Just out of sight when I first found the rock wall, there was a staircase arranged into it. It went up to nowhere. Just more brush, more woods, more snow. It may have led somewhere once. A lot of my thoughts as I navigate this “digital detox” feel a bit like this staircase. I need to retread these paths again without the veritable IV drip of stimulation that I used to have. Remake those neuron connections. It’s hard work.
I came across a tree covered in lichen and ivy. It bent its way into the trail toward me, and every other person who had walked this trail, but this time it was toward me. The bark was so variable, so fascinating once I stopped to admire it. I had to touch it. Watching my hand reach out, I very quickly became aware of my chipped nail polish, and my fingers covered in grime from a crafting project, itself another attempt at decoupling from the internet wasteland. I thought this clip was a lot longer. It felt longer.
It was around this time that I turned back toward home. I came to a point in the trail where a massive apartment building loomed just on the other side of the woods. There was a gray squirrel bouncing around the fallen trees. I had to check my phone’s map at two points along my journey back to ensure I was going the right way. I don’t think my poor sense of direction alone is to blame for that. If I were more present, more with-it, more aware in general I probably could have gotten home okay without it. My brain screamed for more, more, more stimulation – a single scroll, one video, a voice call with a friend, one round of a video game. I purged all the games from my phone last week. I’ve been thinking about getting a flip phone.
Some church bells tolled out over the woods from the city as I approached my neighborhood again.

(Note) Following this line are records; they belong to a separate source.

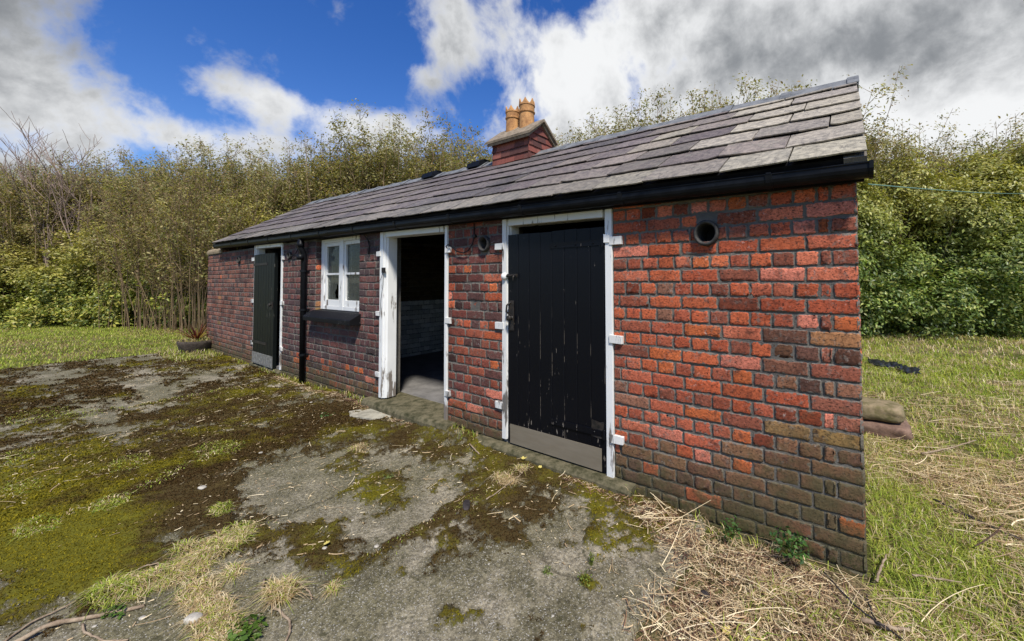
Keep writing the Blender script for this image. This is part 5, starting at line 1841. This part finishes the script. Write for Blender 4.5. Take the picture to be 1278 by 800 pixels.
def rock(px, py, sx, sy, sz, mat, name, label, cat, rot=0.0, seed=0, sink=.3, rough=.12, base=None):
    x0, y0 = G(px, py, .02)
    bm = bmesh.new()
    bmesh.ops.create_icosphere(bm, subdivisions=3, radius=1.0)
    for v in bm.verts:
        n_ = v.co.normalized()
        k = 1 + rough * 2 * (fbm(np.array([n_.x * 1.7 + seed + n_.z]), np.array([n_.y * 1.7 - n_.z * .8]), seed, 3)[0] - .5)
        q = [math.copysign(abs(c) ** .7, c) for c in n_]
        v.co = Vector((q[0] * sx * k, q[1] * sy * k, q[2] * sz * (k * .5 + .5)))
    me = bpy.data.meshes.new(name); bm.to_mesh(me); bm.free()
    me.polygons.foreach_set('use_smooth', [True] * len(me.polygons))
    me.materials.append(mat)
    o = bpy.data.objects.new(name, me); COL.objects.link(o)
    zb = float(top_h(np.array([x0]), np.array([y0]))[0]) if base is None else base
    o.location = (x0, y0, zb + sz * (1 - sink)); o.rotation_euler = (0, 0, rot)
    tag(o, label, cat)
    return o


def slab(px, py, pts, th, mat, name, label, cat, rot=0.0, tilt=(0, 0)):
    """broken flat piece: irregular outline with real thickness"""
    x0, y0 = G(px, py, .02)
    n = len(pts)
    ring = []
    for i in range(n):
        a, b = np.array(pts[i]), np.array(pts[(i + 1) % n])
        for t in (0, .33, .66):
            ring.append(a + (b - a) * t + rng.normal(0, .006, 2))
    m_ = len(ring)
    mb = MB()
    vs = [(x, y, 0) for x, y in ring] + [(x * .985, y * .985, th) for x, y in ring] + [(x * .93, y * .93, th + .003) for x, y in ring] + [(0, 0, th + .004)]
    fs = []
    for i in range(m_):
        j = (i + 1) % m_
        fs += [(i, j, m_ + j, m_ + i), (m_ + i, m_ + j, 2 * m_ + j, 2 * m_ + i), (2 * m_ + i, 2 * m_ + j, 3 * m_)]
    fs.append(tuple(range(m_ - 1, -1, -1)))
    mb.add(vs, fs)
    o = mb.build(name, mat)
    o.location = (x0, y0, float(top_h(np.array([x0]), np.array([y0]))[0]) - .004)
    o.rotation_euler = (tilt[0], tilt[1], rot)
    tag(o, label, cat)
    return o


slab(467, 519, [(-.30, -.02), (-.16, -.13), (.10, -.14), (.27, -.05), (.22, .08), (.0, .12), (-.20, .09)], .022, M_FLAG, 'stone_fragment', 'pale broken flagstone lying before the open doorway', 'stone', .35)
rock(241, 776, .030, .021, .016, M_STONE, 'stone', 'smooth white oval pebble in the grass strip at lower left', 'stone', .5, 3)
rock(582, 636, .055, .022, .012, M_DARKW, 'wood_chip', 'flat dark chip of rotten wood on the concrete before the black door', 'wood chip', -.7, 5, .2)
rock(340, 462, .16, .07, .035, M_STONE, 'stone', 'pale flat stone under the open far door', 'stone', .2, 7)
rock(470, 683, .012, .010, .006, M_STONE, 'stone', 'tiny cream stone chip on the bare concrete at centre', 'stone', .2, 8)
rock(880, 742, .022, .018, .018, M_DARKW, 'clod', 'small dark clod sitting on the hay', 'clod', 0, 9, .2)
rock(252, 613, .026, .018, .008, M_STONE, 'stone', 'flat grey stone chip on the dark moss', 'stone', .3, 10)
for px, py, s in ((405, 688, .012), (440, 650, .008), (530, 690, .007), (325, 568, .014), (388, 505, .014), (690, 770, .006), (610, 705, .006), (178, 772, .012), (118, 782, .008)):
    rock(px, py, s, s * .7, s * .45, M_STONE, 'stone_chip', 'small pale stone chip lying on the concrete yard', 'stone chip', rng.uniform(0, 3), int(px)).update_tag()
for o in [o for o in COL.objects if o.name.startswith('stone_chip')]: o['group'] = 'loose stone chips on the yard'
# yellow fallen leaves
def leaf_piece(px, py, s, label):
    x0, y0 = G(px, py, .03)
    mb = MB(); r_ = []
    for k in range(12):
        a = 2 * math.pi * k / 12; q = s * (1 - .35 * abs(math.cos(a)) ** .5 * (k % 2)); r_.append((q * math.cos(a), q * .7 * math.sin(a)))
    mb.add([(x, y, .004 + .25 * (x * x + y * y) / s) for x, y in r_] + [(0, 0, .002)] + [(x, y, .0028 + .25 * (x * x + y * y) / s) for x, y in r_] + [(0, 0, .0008)],
           [(i, (i + 1) % 12, 12) for i in range(12)] + [(13 + (i + 1) % 12, 13 + i, 25) for i in range(12)] + [(i, 13 + i, 13 + (i + 1) % 12, (i + 1) % 12) for i in range(12)])
    o = mb.build('fallen_leaf', M_YLEAF)
    o.location = (x0, y0, float(top_h(np.array([x0]), np.array([y0]))[0]) + .012); o.rotation_euler = (.2, -.15, px)
    tag(o, label, 'leaf')


M_YLEAF = mat_simple('yellow_leaf', (0.42, 0.34, 0.08), (0.62, 0.52, 0.16), 30, 0.7, 0.2)
leaf_piece(906, 783, .024, 'yellow fallen leaf on the hay near the bottom edge')
leaf_piece(654, 578, .026, 'yellow-green leaf lying below the kick plate')
leaf_piece(674, 589, .018, 'smaller yellow leaf just below the other on the yard')
leaf_piece(408, 682, .02, 'cream fallen leaf on the concrete at centre left')

# two weathered stone blocks behind the corner
def block(x0, x1, y0, y1, z0, z1, mat, name, label):
    bm = bmesh.new(); bmesh.ops.create_cube(bm, size=1.0)
    bmesh.ops.subdivide_edges(bm, edges=bm.edges, cuts=7, use_grid_fill=True)
    for v in bm.verts:
        c = v.co
        q = Vector([math.copysign(abs(2 * t) ** 1.0, t) for t in c])
        ln = (abs(q.x) ** 5 + abs(q.y) ** 5 + abs(q.z) ** 5) ** (1 / 5)
        q = q / max(ln, 1e-6)
        k = 1 + .16 * (fbm(np.array([q.x * 2.6 + q.z * 2]), np.array([q.y * 2.6 + q.z * 1.4]), 5 + int(z0 * 100), 4)[0] - .5)
        v.co = Vector(((x0 + x1) / 2 + q.x * (x1 - x0) / 2 * k, (y0 + y1) / 2 + q.y * (y1 - y0) / 2 * k, (z0 + z1) / 2 + q.z * (z1 - z0) / 2 * k))
    me = bpy.data.meshes.new(name); bm.to_mesh(me); bm.free()
    me.polygons.foreach_set('use_smooth', [True] * len(me.polygons)); me.materials.append(mat)
    o = bpy.data.objects.new(name, me); COL.objects.link(o)
    tag(o, label, 'stone block')


M_SANDST = mat_simple('mossy_sandstone', (0.085, 0.080, 0.025), (0.27, 0.21, 0.13), 10, 0.9, 0.7, 0.01)
M_REDST = mat_simple('dull_red_stone', (0.10, 0.06, 0.045), (0.22, 0.14, 0.10), 14, 0.9, 0.7, 0.01)
bx0, by0 = G(1060, 550, .0); bx1, by1 = G(1132, 552, .0)
block(bx0, bx1, by1 - .02, by1 + .30, .135, .275, M_SANDST, 'stone_block', 'mossy rounded sandstone block resting on the lower block behind the corner')
block(bx0 + .03, bx1 + .04, by1 - .04, by1 + .32, -.02, .13, M_REDST, 'stone_block', 'reddish lower stone block half sunk in the hay behind the corner')

# torn black polythene in the grass
def polythene():
    x0, y0 = G(1083, 450, .05); x1, y1 = G(1147, 464, .05)
    nu_, nv_ = 46, 12
    V = []
    for j in range(nv_):
        for i in range(nu_):
            u, v = i / (nu_ - 1), j / (nv_ - 1) - .5
            wd = .06 + .13 * abs(math.sin(u * 5.2 + .4)) * (1 - .3 * u)
            px_ = x0 + (x1 - x0) * u; py_ = y0 + (y1 - y0) * u
            n1_ = fbm(np.array([u * 9]), np.array([v * 6]), 3, 3)[0]; n2_ = fbm(np.array([u * 24]), np.array([v * 9]), 4, 2)[0]
            V.append((px_ + .05 * (n2_ - .5), py_ + v * wd * 2.2 + .12 * (n1_ - .5), .035 + .11 * n1_ * (1 - abs(v) * 1.5) + .05 * (n2_ - .5)))
    g = np.arange(nu_ * nv_).reshape(nv_, nu_)
    f = np.stack([g[:-1, :-1].ravel(), g[:-1, 1:].ravel(), g[1:, 1:].ravel(), g[1:, :-1].ravel()], 1)
    m_ = mat_simple('black_polythene', (0.008, 0.009, 0.011), (0.03, 0.033, 0.038), 20, 0.22, 0.4, spec=0.6)
    o = np_mesh('plastic_sheet', np.array(V), f, m_, None, True)
    md = o.modifiers.new('thickness', 'SOLIDIFY'); md.thickness = .002
    tag(o, 'crumpled strip of black plastic sheet lying on the right-hand grass', 'plastic sheet')


polythene()

# potted red plant at the far end of the wall
ppx, ppy = G(246, 440, 0.0)
pot = empty('potted_plant', (ppx, ppy, 0))
mb = MB()
mb.lathe([(.0005, .0), (.24, .0), (.30, .08), (.335, .20), (.34, .25), (.325, .255), (.315, .21), (.0005, .20)], (0, 0, 0), 28, 'z', 1.0, .85)
o = mb.build('pot', mat_simple('dark_pot', (0.020, 0.015, 0.012), (0.085, 0.066, 0.05), 9, 0.85, 0.6), pot, True)
nB = 60
VV, FF, CC = [], [], []; nb = 0
a = rng.uniform(0, 6.28, nB); le = rng.uniform(.22, .50, nB)
k = 7; t_ = np.linspace(0, 1, k)
Vb = []
for i in range(nB):
    out = rng.uniform(.35, 1.25)
    d = np.array([math.cos(a[i]), math.sin(a[i])])
    x = d[0] * le[i] * out * t_; y = d[1] * le[i] * out * t_
    z = .2 + le[i] * (1.15 * t_ - .55 * out * t_ ** 2)
    wv = .018 * np.sin(np.clip(t_ * .9 + .12, 0, 1) * math.pi) ** .6 * (1 - t_ * .8)
    s = np.array([-d[1], d[0]])
    Vb += [(x[j] + sg * s[0] * wv[j] - .05, y[j] + sg * s[1] * wv[j], z[j] + .004 * abs(sg)) for j in range(k) for sg in (-1, 0, 1)]
g = np.arange(k * 3).reshape(k, 3)
f = np.stack([g[:-1, :-1].ravel(), g[:-1, 1:].ravel(), g[1:, 1:].ravel(), g[1:, :-1].ravel()], 1)
Fb = (f[None] + (np.arange(nB) * k * 3)[:, None, None]).reshape(-1, 4)
cb = np.array([L3(*[(112, 56, 52), (92, 46, 46), (134, 92, 68), (156, 134, 92)][q]) for q in rng.choice(4, nB, p=[.3, .25, .2, .25])])
np_mesh('foliage', np.array(Vb), Fb, M_LEAF2, np.repeat(cb, k * 3, 0), True, pot)
n = 260
aa, rr = rng.uniform(0, 6.28, n), .30 * np.sqrt(rng.random(n))
V, Fq, C = blades(np.stack([rr * np.cos(aa) * 1.1, rr * np.sin(aa) * .85, np.full(n, .2)], 1), rng.uniform(.05, .16, n), np.full(n, .009), rng.uniform(.4, 1.6, n), cols_mix(n, .6, rng), rng)
np_mesh('dry_growth', V, Fq, M_GRASS, C, True, pot)
tag(pot, 'dark round pot with spiky red-leaved plant at the end of the brick garden wall', 'potted plant')

# green washing line from the gutter corner to the hedge
r = ray(1290, 240.5)
t_ = 11.5 / math.hypot(r[0], r[1])
e = CAM + r * t_
p0 = np.array([XR + .05, .10, 1.865])
tt = np.linspace(0, 1, 24)
pts = p0[None] + (e - p0)[None] * tt[:, None]; pts[:, 2] -= .03 * 4 * tt * (1 - tt)
mb = MB(); mb.tube(pts, .0035, 6)
tag(mb.build('washing_line', mat_simple('green_line_plastic', (0.10, 0.20, 0.15), (0.16, 0.28, 0.21), 10, 0.5), smooth=True), 'thin green washing line running from the roof corner to the right-hand hedge', 'washing line')
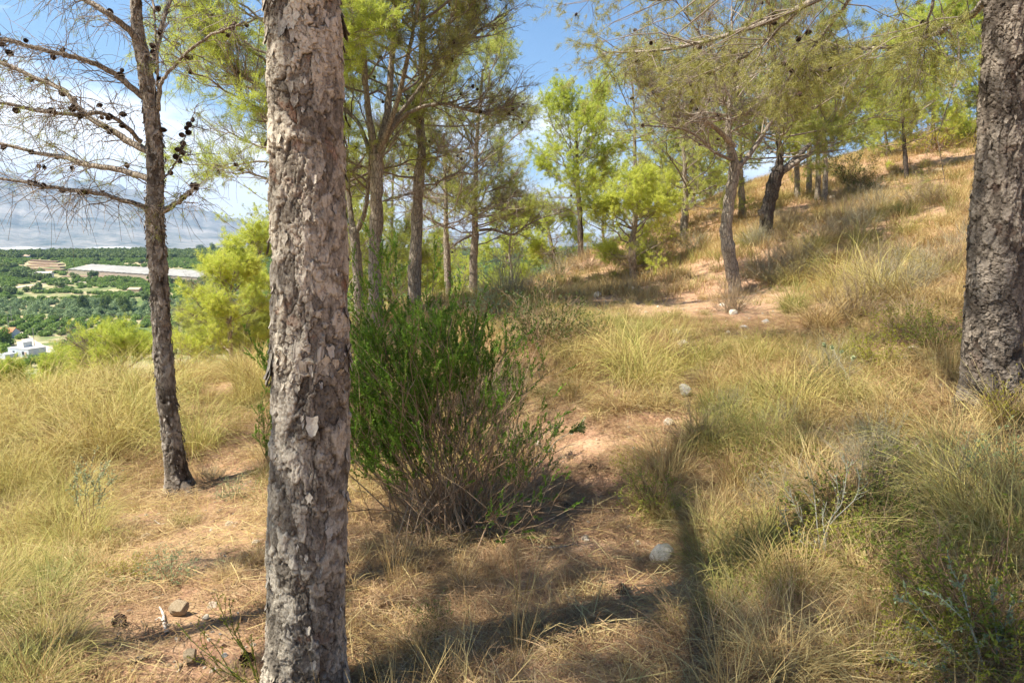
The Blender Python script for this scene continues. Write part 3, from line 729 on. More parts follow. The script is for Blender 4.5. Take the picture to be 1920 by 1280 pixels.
simple_pine('pine_tree', 'distant pine with clear trunk showing sky to both sides on the ridge', [
    ([(1191,440,0),(1190,350,0),(1190,250,0),(1186,150,0)], .13, .03)], 50, 30., crowns=[dict(n1=26, t0=.58, t1=1, L=2.3, elev=(0, 50), **{**FULL, 'nw': .0085, 'bare': .34})])
simple_pine('pine_tree', 'pine with grey trunk rising out of the low bushy pine', [
    ([(1282,475,0),(1284,400,0),(1285,340,0),(1280,250,0)], .15, .04)], 51, 22., crowns=[dict(n1=24, t0=.40, t1=1, L=2.2, elev=(0, 50), **{**FULL, 'nw': .008})])
simple_pine('pine_tree', 'thin pine at the skyline next to the gap of blue sky', [
    ([(1301,412,0),(1300,340,0),(1298,250,0)], .10, .03)], 52, 28., crowns=[dict(n1=18, t0=.42, t1=1, L=1.7, elev=(5, 50), **{**FULL, 'nw': .0085})])
simple_pine('pine_tree', 'broad low bushy pine spreading over the crest above the dome-shaped dry shrub', [
    ([(1190,505,0),(1185,470,0),(1190,420,0),(1195,380,0)], .12, .04)], 53, 19., nmat='needle_bright', crowns=[dict(n1=30, t0=.1, t1=1, L=1.25, elev=(0, 60), **{**FULL, 'n2': 10, 'nw': .008, 'inner': .2})])
simple_pine('pine_tree', 'bright rounded pine crown on the ridge left of the slim black trunk', [
    ([(1045,540,0),(1043,500,0),(1030,440,0),(1020,405,0)], .10, .03)], 54, 27., nmat='needle_bright', crowns=[dict(n1=26, t0=.25, t1=1, L=1.1, elev=(-5, 60), **{**FULL, 'nw': .0075, 'inner': .2})])
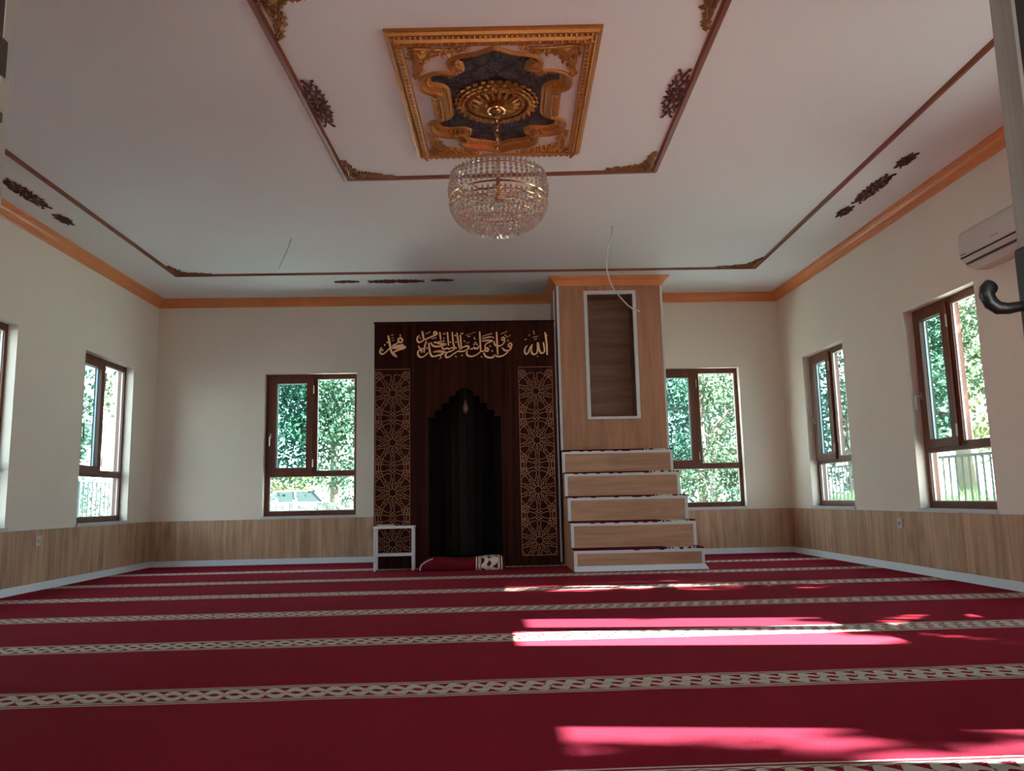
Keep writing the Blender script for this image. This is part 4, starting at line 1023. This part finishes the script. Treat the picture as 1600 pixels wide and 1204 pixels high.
# ------------------------------------------------------------------ entrance door leaves, opened inwards
d1 = empty('door_2', (0.845, YF, 0), 0, kind='structure')
wpart('door_leaf', MB().box(0.826, 0.870, YF, 1.084, 0.01, 2.2), 'doordark', d1)
wpart('door_stile', MB().box(0.820, 0.872, 1.084, 1.131, 0.01, 2.2), 'doorgrey', d1)
pl = MB().box(0.788, 0.822, 1.060, 1.100, 0.80, 1.056); hd = wpart('lock_plate', pl, 'black', d1, bevel=0.006)
hm = MB().tube([(x+0.008, y, z) for x, y, z in ((0.79, 1.09, 0.969), (0.775, 1.092, 0.968), (0.762, 1.095, 0.966), (0.750, 1.10, 0.968), (0.742, 1.103, 0.976), (0.738, 1.105, 0.988), (0.741, 1.105, 0.998), (0.746, 1.105, 1.004), (0.749, 1.105, 1.006))], [0.0075, 0.0075, 0.0085, 0.010, 0.0105, 0.0105, 0.012, 0.011, 0.005], 12)
wpart('door_handle', hm, 'black', d1, smooth=True)
d2 = empty('door_1', (-0.73, YF, 0), 0, kind='structure')
wpart('door_leaf', MB().box(-0.76, -0.706, YF, 1.108, 0.01, 2.2), 'doordark', d2)
wpart('door_stile', MB().box(-0.758, -0.704, 1.108, 1.130, 0.01, 2.2), 'pale', d2)
q = MB()
for a, b in ((1.398, 1.34), (1.285, 1.27), (1.22, 1.16)): q.box(-0.708, -0.7030, 1.104, 1.117, b, a)
wpart('lock_keep', q, 'doordark', d2)

# ------------------------------------------------------------------ outside
GZ = -0.15
struct('terrace', MB().box(XL-WT-1.6, XR+WT+1.5, YF-3.0, YB+2.4, GZ-0.1, GZ), 'concrete')      # terrace slab
struct('ground', MB().box(-70, 70, -30, 110, GZ-0.22, GZ-0.1), 'asphalt')                      # ground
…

Like I said, I don’t think I’m saying anything new. I don’t have any grand realizations or conclusions to draw from all of this beyond, “Nature is good to be in sometimes,” and “I’ve been feeling challenged to leave the Internet world behind lately.” I’ve grown to be more okay with being hard to reach. To let notifications go unread until I’m more ready for them. I want to get control of my attention span back and this is a part of how I’m planning to do it. I think that 2026 is going to be the year I get control of my mind back. If you’ve been feeling similarly, I hope that you can come along on this journey with me.
I think I’m going to try journaling more. Leaving my phone at home when I can. Spending more time creating, even when I don’t think I can do it well. And creating for me, not anyone else. I want to spend more time out in nature, too. I think that’ll be good for me.
For now, though, I think I’ve got to get home.